Le recours aux satellites pour repérer d’importantes émissions
De nombreux satellites en circulation peuvent désormais permettre d’estimer la concentration de méthane dans l’atmosphère, souligne l’AIE. Le recours aux images de satellites (par exemple du satellite Sentinel 5P du programme Copernic de l’Agence spatiale européenne) devrait ainsi « aider à localiser rapidement de grandes sources d'émission de méthane ».
L’AIE cite comme exemple le fait que la société d'analyse de données Kayrros a, grâce aux images du satellite Sentinel 5P, « repéré des panaches provenant de trois installations pétrolières et gazières différentes en Algérie en janvier 2020 ». L’Agence mentionne toutefois les limites des satellites, notamment le fait que ceux-ci fournissent « seulement des données pour les plus grandes sources d’émissions ».
Pour rappel, le méthane se caractérise, par rapport au dioxyde du carbone, par un courte durée de vie dans l’atmosphère(4) mais par un effet de serre bien plus important : le GIEC estime qu’une tonne de méthane a un « pouvoir de réchauffement global » 28 à 36 fois plus élevé qu’une tonne de CO2 sur une période de 100 ans (échelle de temps généralement retenue dans les bilans d’émissions).

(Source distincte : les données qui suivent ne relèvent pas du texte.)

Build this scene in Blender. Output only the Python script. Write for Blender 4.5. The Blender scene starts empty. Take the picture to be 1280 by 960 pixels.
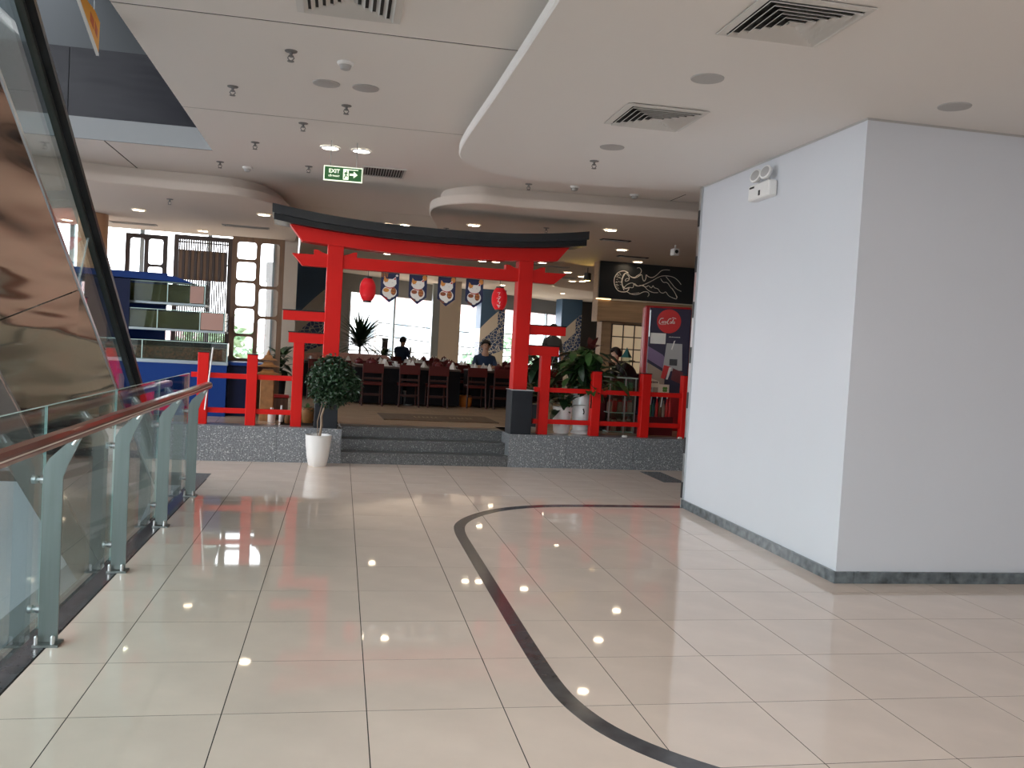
import bpy, math, random
from mathutils import Matrix, Vector
import numpy as np
random.seed(7)
C = bpy.context.scene.collection
SC = bpy.context.scene
PI = math.pi

# ------------------------------------------------------------------ camera, sky, exposure
cam_d = bpy.data.cameras.new('camera'); cam = bpy.data.objects.new('camera', cam_d); C.objects.link(cam)
cam_d.sensor_width = 36; cam_d.lens = 31.31; cam_d.clip_start = .05; cam_d.clip_end = 300
def cam_rot(yaw, pitch, roll):
    cy, sy, cp, sp, cr, sr = math.cos(yaw), math.sin(yaw), math.cos(pitch), math.sin(pitch), math.cos(roll), math.sin(roll)
    f = Vector((sy*cp, cy*cp, sp)); r = Vector((cy, -sy, 0)); u = r.cross(f)
    return (cr*r + sr*u, -sr*r + cr*u, f)
_r, _u, _f = cam_rot(.191647, -.0407667, .055399)
cam.matrix_world = Matrix(((_r.x, _u.x, -_f.x, 0), (_r.y, _u.y, -_f.y, 0), (_r.z, _u.z, -_f.z, 1.6), (0, 0, 0, 1)))
SC.camera = cam
SC.view_settings.view_transform = 'Standard'
SC.view_settings.look = 'None'
SC.view_settings.gamma = 1
SC.view_settings.use_curve_mapping = False
SC.view_settings.exposure = 0.0
W = bpy.data.worlds.new('overcast_sky'); SC.world = W; W.use_nodes = True
_n = W.node_tree.nodes; _l = W.node_tree.links
_bg = _n['Background']; _bg.inputs[1].default_value = 6.0
_bg.inputs[0].default_value = (.92, .955, 1.0, 1)
SC.cycles.max_bounces = 10; SC.cycles.diffuse_bounces = 5; SC.cycles.glossy_bounces = 6
SC.cycles.transparent_max_bounces = 24; SC.cycles.transmission_bounces = 8
SC.cycles.caustics_reflective = False; SC.cycles.caustics_refractive = False
SC.cycles.sample_clamp_indirect = 6
def portal(name, loc, direction, sx, sy):
    d = bpy.data.lights.new(name, 'AREA'); d.shape = 'RECTANGLE'; d.size = sx; d.size_y = sy
    d.cycles.is_portal = True
    o = bpy.data.objects.new(name, d); C.objects.link(o); o.location = loc
    o.rotation_euler = Vector(direction).to_track_quat('-Z', 'Y').to_euler()
    return o
# daylight portals stand in the modelled window openings and only guide the sky light
TH = math.atan(.055); CT, ST = math.cos(TH), math.sin(TH)
def RW(x, y, z=0):                        # restaurant frame -> world
    return Vector((CT*x - ST*y, 11.53 + ST*x + CT*y, z))
portal('daylight_west', (-5.9, 2, 4.65), (1, 0, 0), 20, 9.7)
portal('daylight_south', (3, -7.9, 2.0), (0, 1, 0), 6, 1.8)  # guides sky light through the added south window
portal('daylight_dining', RW(3.5, 18.6, 1.8), (.6, -.8, 0), 12, 3.0)
portal('daylight_tanks', RW(-4.6, 5.9, 2), (0, -1, 0), 7, 3.2)

# ------------------------------------------------------------------ materials
def mat(name, col, rough=.5, metal=0, spec=.5, emit=None, estr=0, coat=0, noise=None, bump=None, rnd=0):
    m = bpy.data.materials.new(name); m.use_nodes = True
    nt = m.node_tree; b = nt.nodes['Principled BSDF']
    b.inputs['Base Color'].default_value = (*col, 1); b.inputs['Roughness'].default_value = rough
    b.inputs['Metallic'].default_value = metal; b.inputs['Specular IOR Level'].default_value = spec
    if coat: b.inputs['Coat Weight'].default_value = coat; b.inputs['Coat Roughness'].default_value = .05
    if emit: b.inputs['Emission Color'].default_value = (*emit, 1); b.inputs['Emission Strength'].default_value = estr
    tc = nt.nodes.new('ShaderNodeTexCoord')
    if noise:                                # (scale, amount[, stretch])
        nz = nt.nodes.new('ShaderNodeTexNoise'); nz.inputs['Scale'].default_value = noise[0]; nz.inputs['Detail'].default_value = 5
        mp = nt.nodes.new('ShaderNodeMapping'); nt.links.new(tc.outputs['Object'], mp.inputs[0]); nt.links.new(mp.outputs[0], nz.inputs['Vector'])
        if len(noise) > 2: mp.inputs['Scale'].default_value = noise[2]
        rp = nt.nodes.new('ShaderNodeValToRGB')
        rp.color_ramp.elements[0].position = .3; rp.color_ramp.elements[1].position = .7
        k = noise[1]
        rp.color_ramp.elements[0].color = (*[max(0, c*(1-k)) for c in col], 1)
        rp.color_ramp.elements[1].color = (*[min(1, c*(1+k)) for c in col], 1)
        nt.links.new(nz.outputs['Fac'], rp.inputs[0]); src = rp.outputs[0]
        if rnd:
            oi = nt.nodes.new('ShaderNodeObjectInfo'); hs = nt.nodes.new('ShaderNodeHueSaturation')
            mr = nt.nodes.new('ShaderNodeMapRange'); mr.inputs[3].default_value = 1-rnd; mr.inputs[4].default_value = 1+rnd
            nt.links.new(oi.outputs['Random'], mr.inputs[0]); nt.links.new(mr.outputs[0], hs.inputs['Value']); nt.links.new(src, hs.inputs['Color']); src = hs.outputs[0]
        nt.links.new(src, b.inputs['Base Color'])
    if bump:                                 # (scale, strength, distance[, stretch])
        bz = nt.nodes.new('ShaderNodeTexNoise'); bz.inputs['Scale'].default_value = bump[0]; bz.inputs['Detail'].default_value = 2
        bp = nt.nodes.new('ShaderNodeBump'); bp.inputs['Strength'].default_value = bump[1]; bp.inputs['Distance'].default_value = bump[2]
        mp2 = nt.nodes.new('ShaderNodeMapping'); nt.links.new(tc.outputs['Object'], mp2.inputs[0]); nt.links.new(mp2.outputs[0], bz.inputs['Vector'])
        if len(bump) > 3: mp2.inputs['Scale'].default_value = bump[3]
        nt.links.new(bz.outputs['Fac'], bp.inputs['Height']); nt.links.new(bp.outputs[0], b.inputs['Normal'])
    return m
def glass_mat(name, tint, base=.04, gloss_rough=0.0, body=0, body_col=(.5, .6, .6)):
    m = bpy.data.materials.new(name); m.use_nodes = True; nt = m.node_tree; nt.nodes.clear()
    N = nt.nodes.new; L = nt.links.new
    out = N('ShaderNodeOutputMaterial'); tr = N('ShaderNodeBsdfTransparent'); tr.inputs[0].default_value = (*tint, 1)
    gl = N('ShaderNodeBsdfGlossy'); gl.inputs['Roughness'].default_value = gloss_rough; gl.inputs[0].default_value = (1, 1, 1, 1)
    lw = N('ShaderNodeLayerWeight'); lw.inputs[0].default_value = .5
    pw = N('ShaderNodeMath'); pw.operation = 'POWER'; pw.inputs[1].default_value = 5; L(lw.outputs['Facing'], pw.inputs[0])
    mr = N('ShaderNodeMath'); mr.operation = 'MULTIPLY_ADD'; mr.inputs[1].default_value = 1-base; mr.inputs[2].default_value = base; L(pw.outputs[0], mr.inputs[0])
    mx = N('ShaderNodeMixShader'); L(mr.outputs[0], mx.inputs[0])
    if body:
        df = N('ShaderNodeBsdfDiffuse'); df.inputs[0].default_value = (*body_col, 1)
        m0 = N('ShaderNodeMixShader'); m0.inputs[0].default_value = body; L(tr.outputs[0], m0.inputs[1]); L(df.outputs[0], m0.inputs[2]); L(m0.outputs[0], mx.inputs[1])
    else: L(tr.outputs[0], mx.inputs[1])
    L(gl.outputs[0], mx.inputs[2]); L(mx.outputs[0], out.inputs[0])
    return m
def emit_mat(name, col, s):
    return mat(name, col, .5, emit=col, estr=s)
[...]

Partant du principe que « le pétrole et le gaz naturel feront partie du système énergétique pour les décennies à venir », l’AIE juge « vital » de réduire les émissions de gaz à effet de serre associées à leur exploitation. Dans ce contexte, la réduction des émissions de méthane constitue « une manière puissante et rentable d’agir » selon l’Agence. L'AIE estime que près d’un tiers des émissions actuelles de méthane liées au pétrole et au gaz pourraient être évitées à coût nul (en valorisant le méthane récupéré)(5). L’absence de mesures s’explique, selon l’Agence, par un manque d’informations et d’incitations ou par des infrastructures insuffisantes pour valoriser le méthane.